Filter the data below for the string "pixels" and copy each matching line.

## start Data provided

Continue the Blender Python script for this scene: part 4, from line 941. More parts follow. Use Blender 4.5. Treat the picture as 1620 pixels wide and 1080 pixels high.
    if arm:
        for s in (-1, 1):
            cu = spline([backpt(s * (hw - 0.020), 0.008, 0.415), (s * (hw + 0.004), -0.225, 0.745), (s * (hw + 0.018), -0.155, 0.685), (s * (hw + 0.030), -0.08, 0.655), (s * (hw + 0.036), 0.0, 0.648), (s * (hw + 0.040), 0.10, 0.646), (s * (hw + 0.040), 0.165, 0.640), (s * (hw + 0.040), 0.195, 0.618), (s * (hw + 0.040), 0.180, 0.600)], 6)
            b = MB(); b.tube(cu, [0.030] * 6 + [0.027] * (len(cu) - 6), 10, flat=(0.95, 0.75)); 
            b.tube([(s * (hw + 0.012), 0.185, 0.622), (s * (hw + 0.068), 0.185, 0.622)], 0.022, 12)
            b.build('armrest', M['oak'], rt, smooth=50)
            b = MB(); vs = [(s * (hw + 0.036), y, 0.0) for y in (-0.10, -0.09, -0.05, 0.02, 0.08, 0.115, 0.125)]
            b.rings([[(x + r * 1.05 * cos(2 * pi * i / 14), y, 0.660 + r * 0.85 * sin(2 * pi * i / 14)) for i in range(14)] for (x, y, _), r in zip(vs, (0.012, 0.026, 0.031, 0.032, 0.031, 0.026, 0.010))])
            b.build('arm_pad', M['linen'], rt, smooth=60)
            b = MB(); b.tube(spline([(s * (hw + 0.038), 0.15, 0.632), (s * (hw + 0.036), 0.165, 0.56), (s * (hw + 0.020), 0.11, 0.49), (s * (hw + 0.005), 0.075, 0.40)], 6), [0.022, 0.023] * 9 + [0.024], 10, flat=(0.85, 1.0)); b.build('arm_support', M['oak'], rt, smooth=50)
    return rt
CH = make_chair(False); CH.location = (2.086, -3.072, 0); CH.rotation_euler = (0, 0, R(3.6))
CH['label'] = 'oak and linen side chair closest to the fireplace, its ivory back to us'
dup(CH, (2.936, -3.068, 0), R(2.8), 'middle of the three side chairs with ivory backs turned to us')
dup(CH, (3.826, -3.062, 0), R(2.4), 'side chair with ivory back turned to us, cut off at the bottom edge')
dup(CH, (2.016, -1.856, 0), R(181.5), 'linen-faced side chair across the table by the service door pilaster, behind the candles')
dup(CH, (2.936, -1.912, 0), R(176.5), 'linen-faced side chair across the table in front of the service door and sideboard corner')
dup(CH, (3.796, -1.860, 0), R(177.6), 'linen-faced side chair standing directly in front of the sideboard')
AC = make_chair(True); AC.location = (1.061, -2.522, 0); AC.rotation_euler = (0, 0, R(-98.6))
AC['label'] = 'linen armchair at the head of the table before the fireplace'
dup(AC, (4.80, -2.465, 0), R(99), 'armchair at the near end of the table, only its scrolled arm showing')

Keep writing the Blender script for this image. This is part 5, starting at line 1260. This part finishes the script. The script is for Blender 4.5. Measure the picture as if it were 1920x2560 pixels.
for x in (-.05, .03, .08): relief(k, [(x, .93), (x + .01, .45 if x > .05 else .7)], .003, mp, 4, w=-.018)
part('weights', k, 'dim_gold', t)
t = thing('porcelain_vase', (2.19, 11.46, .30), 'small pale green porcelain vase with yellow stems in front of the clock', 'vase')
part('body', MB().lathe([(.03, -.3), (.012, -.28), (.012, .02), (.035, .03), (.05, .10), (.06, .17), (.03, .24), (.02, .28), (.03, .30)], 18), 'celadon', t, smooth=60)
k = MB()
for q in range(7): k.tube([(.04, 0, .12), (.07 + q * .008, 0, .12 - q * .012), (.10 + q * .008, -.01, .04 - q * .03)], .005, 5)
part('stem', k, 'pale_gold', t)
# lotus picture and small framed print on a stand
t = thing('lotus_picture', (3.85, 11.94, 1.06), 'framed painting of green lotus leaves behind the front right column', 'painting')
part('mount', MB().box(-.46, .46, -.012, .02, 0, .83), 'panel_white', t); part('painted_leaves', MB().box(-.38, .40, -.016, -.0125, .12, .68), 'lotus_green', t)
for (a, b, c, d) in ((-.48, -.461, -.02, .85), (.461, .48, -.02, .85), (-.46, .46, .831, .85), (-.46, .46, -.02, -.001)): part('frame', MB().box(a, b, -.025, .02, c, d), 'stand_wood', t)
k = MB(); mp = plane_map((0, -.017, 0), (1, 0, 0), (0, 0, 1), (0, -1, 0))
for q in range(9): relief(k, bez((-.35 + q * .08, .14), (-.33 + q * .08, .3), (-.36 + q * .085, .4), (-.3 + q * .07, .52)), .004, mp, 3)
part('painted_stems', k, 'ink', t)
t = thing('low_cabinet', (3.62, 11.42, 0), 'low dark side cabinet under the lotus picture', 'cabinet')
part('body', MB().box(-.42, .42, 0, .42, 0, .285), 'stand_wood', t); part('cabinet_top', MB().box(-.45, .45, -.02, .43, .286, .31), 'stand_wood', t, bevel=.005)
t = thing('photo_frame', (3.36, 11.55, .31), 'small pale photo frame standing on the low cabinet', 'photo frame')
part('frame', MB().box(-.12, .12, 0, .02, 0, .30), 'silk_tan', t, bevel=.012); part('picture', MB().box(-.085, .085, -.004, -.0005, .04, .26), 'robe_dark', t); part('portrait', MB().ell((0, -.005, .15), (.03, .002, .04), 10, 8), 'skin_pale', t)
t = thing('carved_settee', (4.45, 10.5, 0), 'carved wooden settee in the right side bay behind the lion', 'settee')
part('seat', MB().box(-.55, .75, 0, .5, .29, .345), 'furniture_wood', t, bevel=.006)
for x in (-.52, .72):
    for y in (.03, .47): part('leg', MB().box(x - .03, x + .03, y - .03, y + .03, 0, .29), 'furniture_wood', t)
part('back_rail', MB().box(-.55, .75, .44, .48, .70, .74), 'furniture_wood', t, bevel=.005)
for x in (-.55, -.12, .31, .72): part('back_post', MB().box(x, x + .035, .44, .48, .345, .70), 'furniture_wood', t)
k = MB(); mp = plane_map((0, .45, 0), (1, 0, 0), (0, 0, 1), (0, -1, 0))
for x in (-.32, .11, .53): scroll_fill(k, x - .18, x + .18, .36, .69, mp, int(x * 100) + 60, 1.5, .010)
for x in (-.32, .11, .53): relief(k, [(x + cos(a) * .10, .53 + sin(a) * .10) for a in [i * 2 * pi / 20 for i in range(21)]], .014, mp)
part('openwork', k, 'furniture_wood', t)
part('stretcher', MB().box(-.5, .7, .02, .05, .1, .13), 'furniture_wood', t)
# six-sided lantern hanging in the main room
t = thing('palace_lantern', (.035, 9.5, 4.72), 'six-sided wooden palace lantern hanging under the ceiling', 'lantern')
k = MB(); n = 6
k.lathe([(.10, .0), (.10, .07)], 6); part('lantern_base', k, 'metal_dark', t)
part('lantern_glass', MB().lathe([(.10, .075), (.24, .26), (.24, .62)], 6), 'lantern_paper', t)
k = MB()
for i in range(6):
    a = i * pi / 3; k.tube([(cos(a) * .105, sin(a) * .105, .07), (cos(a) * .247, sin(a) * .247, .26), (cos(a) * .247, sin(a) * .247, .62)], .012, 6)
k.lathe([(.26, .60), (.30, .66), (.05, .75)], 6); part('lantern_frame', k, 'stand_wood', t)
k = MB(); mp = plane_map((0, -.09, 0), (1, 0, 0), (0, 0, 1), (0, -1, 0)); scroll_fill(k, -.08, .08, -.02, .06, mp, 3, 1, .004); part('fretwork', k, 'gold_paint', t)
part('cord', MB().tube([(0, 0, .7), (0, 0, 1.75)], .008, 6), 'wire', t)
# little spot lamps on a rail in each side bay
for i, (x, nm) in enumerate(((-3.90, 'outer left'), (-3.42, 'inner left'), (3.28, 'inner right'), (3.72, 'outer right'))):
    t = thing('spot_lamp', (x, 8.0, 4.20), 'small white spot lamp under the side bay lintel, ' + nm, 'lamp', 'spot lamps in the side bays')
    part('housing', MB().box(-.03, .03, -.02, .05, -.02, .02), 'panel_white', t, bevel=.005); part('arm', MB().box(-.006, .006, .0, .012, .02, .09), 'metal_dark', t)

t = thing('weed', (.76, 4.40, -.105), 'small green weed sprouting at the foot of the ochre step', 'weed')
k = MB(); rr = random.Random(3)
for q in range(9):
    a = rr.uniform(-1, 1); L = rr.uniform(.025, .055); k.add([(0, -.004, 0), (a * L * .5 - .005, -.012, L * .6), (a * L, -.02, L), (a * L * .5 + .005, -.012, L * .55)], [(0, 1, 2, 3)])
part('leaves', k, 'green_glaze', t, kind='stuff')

## end Data provided

• _Completed task_:
Continue the Blender Python script for this scene: part 4, from line 941. More parts follow. Use Blender 4.5. Treat the picture as 1620 pixels wide and 1080 pixels high.
Keep writing the Blender script for this image. This is part 5, starting at line 1260. This part finishes the script. The script is for Blender 4.5. Measure the picture as if it were 1920x2560 pixels.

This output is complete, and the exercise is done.